A Myers no le gustó lo que comprobó; hubiera preferido que la educación fuera juzgada como una empresa continua que dura toda la vida. Tampoco le agradó la tendencia a cortar el pastel del conocimiento en pequeñas porciones, una para cada oficio o profesión. En opinión de Myers, una «persona culta» tenía el deber de no conformarse con su propia «porción profesional» y, además, no bastaba con cumplir ese deber durante los años de educación formal. El conocimiento objetivamente acumulado y potencialmente disponible era enorme y continuaba expandiéndose, de modo que el esfuerzo por asimilarlo no debería detenerse el día de la graduación.
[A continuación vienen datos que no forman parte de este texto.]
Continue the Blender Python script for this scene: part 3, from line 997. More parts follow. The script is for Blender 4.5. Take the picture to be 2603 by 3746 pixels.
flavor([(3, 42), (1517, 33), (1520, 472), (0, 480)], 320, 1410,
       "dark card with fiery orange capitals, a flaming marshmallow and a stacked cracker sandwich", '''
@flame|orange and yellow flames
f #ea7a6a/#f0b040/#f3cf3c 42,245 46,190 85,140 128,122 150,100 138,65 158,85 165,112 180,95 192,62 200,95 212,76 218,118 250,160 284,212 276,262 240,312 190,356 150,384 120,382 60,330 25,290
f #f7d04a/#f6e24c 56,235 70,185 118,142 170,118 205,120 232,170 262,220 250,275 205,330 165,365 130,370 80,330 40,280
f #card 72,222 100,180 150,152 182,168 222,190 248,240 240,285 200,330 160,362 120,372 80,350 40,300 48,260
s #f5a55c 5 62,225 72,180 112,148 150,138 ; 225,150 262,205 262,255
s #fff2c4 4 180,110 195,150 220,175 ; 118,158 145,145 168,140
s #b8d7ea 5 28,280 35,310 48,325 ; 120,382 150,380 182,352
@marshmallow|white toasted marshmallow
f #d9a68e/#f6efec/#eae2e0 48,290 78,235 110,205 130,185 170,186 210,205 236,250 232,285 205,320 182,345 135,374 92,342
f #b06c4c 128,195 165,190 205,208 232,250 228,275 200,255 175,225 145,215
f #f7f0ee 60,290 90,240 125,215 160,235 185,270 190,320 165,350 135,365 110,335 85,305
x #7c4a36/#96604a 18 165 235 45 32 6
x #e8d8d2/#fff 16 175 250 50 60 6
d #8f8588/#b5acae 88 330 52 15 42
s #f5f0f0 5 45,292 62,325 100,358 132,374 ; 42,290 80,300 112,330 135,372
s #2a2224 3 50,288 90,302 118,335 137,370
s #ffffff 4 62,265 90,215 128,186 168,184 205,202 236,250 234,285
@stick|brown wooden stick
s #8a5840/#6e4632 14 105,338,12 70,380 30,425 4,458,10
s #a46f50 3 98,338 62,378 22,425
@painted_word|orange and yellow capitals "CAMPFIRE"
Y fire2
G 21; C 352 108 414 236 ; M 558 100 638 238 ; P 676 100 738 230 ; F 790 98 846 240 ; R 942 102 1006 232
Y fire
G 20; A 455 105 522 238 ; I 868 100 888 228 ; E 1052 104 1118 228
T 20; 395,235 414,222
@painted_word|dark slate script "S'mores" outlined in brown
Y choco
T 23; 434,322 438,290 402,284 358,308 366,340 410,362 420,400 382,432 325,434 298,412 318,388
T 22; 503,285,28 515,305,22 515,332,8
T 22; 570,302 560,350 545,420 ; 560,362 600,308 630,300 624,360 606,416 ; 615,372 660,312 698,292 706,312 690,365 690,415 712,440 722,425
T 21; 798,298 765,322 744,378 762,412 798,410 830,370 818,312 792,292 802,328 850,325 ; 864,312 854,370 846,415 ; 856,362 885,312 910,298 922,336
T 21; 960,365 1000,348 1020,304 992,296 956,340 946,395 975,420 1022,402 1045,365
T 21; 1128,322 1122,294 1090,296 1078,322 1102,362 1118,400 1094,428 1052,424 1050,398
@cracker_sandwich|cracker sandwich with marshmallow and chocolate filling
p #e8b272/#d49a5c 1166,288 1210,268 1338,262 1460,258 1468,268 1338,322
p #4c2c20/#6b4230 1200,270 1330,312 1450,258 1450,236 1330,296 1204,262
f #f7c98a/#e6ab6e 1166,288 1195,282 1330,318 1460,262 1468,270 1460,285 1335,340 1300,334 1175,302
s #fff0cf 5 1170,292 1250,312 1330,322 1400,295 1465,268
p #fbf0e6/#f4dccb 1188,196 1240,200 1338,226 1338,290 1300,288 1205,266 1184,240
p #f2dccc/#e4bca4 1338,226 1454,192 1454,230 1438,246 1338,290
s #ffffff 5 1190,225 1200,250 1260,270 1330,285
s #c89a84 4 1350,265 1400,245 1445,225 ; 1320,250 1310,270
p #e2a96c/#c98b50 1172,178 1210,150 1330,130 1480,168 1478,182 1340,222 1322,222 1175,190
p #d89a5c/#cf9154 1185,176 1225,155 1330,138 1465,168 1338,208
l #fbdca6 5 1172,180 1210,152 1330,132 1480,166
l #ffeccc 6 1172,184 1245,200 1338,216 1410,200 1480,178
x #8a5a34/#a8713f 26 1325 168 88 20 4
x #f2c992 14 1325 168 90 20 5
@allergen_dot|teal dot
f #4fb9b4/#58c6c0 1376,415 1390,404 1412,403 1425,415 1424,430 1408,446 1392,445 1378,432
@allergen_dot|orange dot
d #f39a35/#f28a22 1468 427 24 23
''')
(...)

El «apetito de conocimiento» debería hacerse gradualmente más intenso a lo largo de toda la vida, a fin de que cada individuo «continúe creciendo» y sea a la vez una persona mejor. Sin embargo, Myers dio por sentada —y no la impugnó— la idea de que uno podía apropiarse del conocimiento y convertirlo en una propiedad duradera de la persona. Como sucedía con cualquier otra propiedad, en la por entonces «sólida» etapa de la modernidad, lo grande era bello y más equivalía a mejor. Lo que Myers consideraba errado del pensamiento educativo de la época era solamente esa noción de que los jóvenes podían obtener su educación de una vez y para siempre, como una adquisición única, en lugar de considerarla una búsqueda continua de posesiones cada vez más numerosas y ricas que se agregarían a las ya adquiridas.